Brazil: Food Guide - Dining Out

The world's largest country in the tropics

Brazil Food Guide - Dining Out

Brazil's major cities offer a wide variety of international and regional cuisines, and most of the restaurants offer good, moderately priced food. Rio de Janeiro and Sao Paulo, in particular, have thriving world-class restaurant scenes with increasing numbers of innovative eateries serving creative contemporary cuisine, in which European methods and techniques are applied to tropical ingredients: The results are mouth-watering.

Try traditional Brazilian cuisine as well, especially feijoada (a delicious mix of rice, black beans and pork, usually served for lunch on Saturday at many restaurants). Tropical fruits and fruit juices are wonderful and unlike anything in the temperate zones of the world. Try to sample cupuacu, bacuri, caju (cashew fruit), umbu and acai (a purple fruit from the Amazon that's healthy, delicious and considered to be an aphrodisiac). Carnivores will love the churrascarias, restaurants specialising in grilled meat. The southern-most state of Rio Grande do Sul, bordering Argentina, is reputed for its succulent cuts of barbecued beef, raised on the Pampas. Snack bars (called lanchonetes) and bakeries (padarias) offer a variety of delicious, fresh-made pastries, breads and finger foods.

Along the vast north-eastern coast, fish and seafood are in abundance. Bahian cuisine is especially reputed. While in Salvador, try moquecas (a fish or seafood stew bathed in tomatoes, palm oil, cilantro and coconut milk), xinxim de galinha (a traditional chicken stew made with crushed cashews and dried shrimp) acarajes (a light but crunchy fritter made of pureed beans and stuffed with dried shrimp, okra and a puree of shrimp, bread and cashews known as vatapa). Along Bahia's coast, there is a strong African influence in the cooking. Other parts of the north-east and the north include many exotic indigenous ingredients in their dishes. The state of Minas Gerais has one of Brazil's richest and most original cuisines. Dishes feature pork and chicken: Two favourites are frango com quiabo (chicken with okra) and frango ao molho pardo (chicken in a "mulatto" sauce made from its own blood). Another classic dish is a thick stew of pork, sausage and pureed beans called tutu a mineira. In general, meals are served with plenty of greens, ranging from the jade-coloured chuchu to a nutritious leaf called ora-pro-nobis. Minas Gerais is also famed for its creamy white cheeses (queijo de Minas), used to make paes de queijo, golf-ball-shaped cheese bread, and for its many desserts.

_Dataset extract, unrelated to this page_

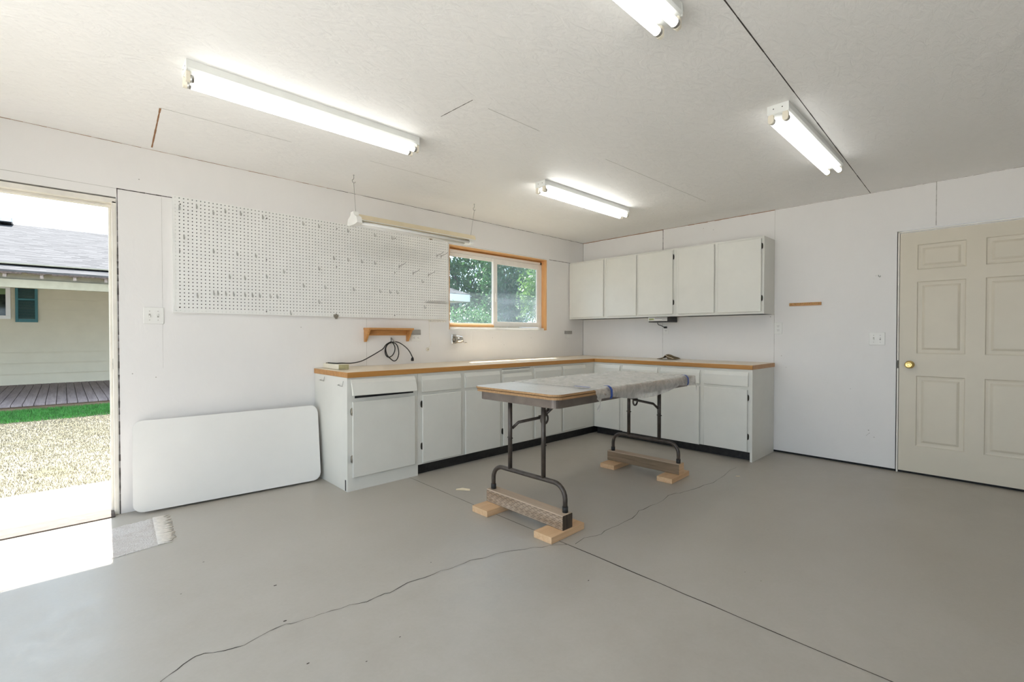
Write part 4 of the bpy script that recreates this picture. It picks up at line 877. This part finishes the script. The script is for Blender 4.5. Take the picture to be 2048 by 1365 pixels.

The country's favourite soft drink is Guarana, made from an Amazonian berry reputed to be an aphrodisiac. Brazilians like their coffee hot, sweet and strong (the local joke is that the coffee served in the U.S. is frio, fraco e fedido—cold, weak and stinky). Cafezinhos (very strong and sweet coffee in small cups) are nearly always served before and during business meetings—it's mildly impolite to refuse. Descendants of Brazil's German immigrants brew some excellent beer. Draft beer is called choppe (pronounced SHO-pee, rhymes with soapy). Cachaca (pronounced ca-SHA-sah) is the local spirit, distilled from sugarcane. It's often served with lime juice, sugar and crushed ice, forming a drink called a caipirinha. And, though they lack ideal conditions, the descendents of Italian immigrants in Rio Grande do Sul have begun to produce some decent wines.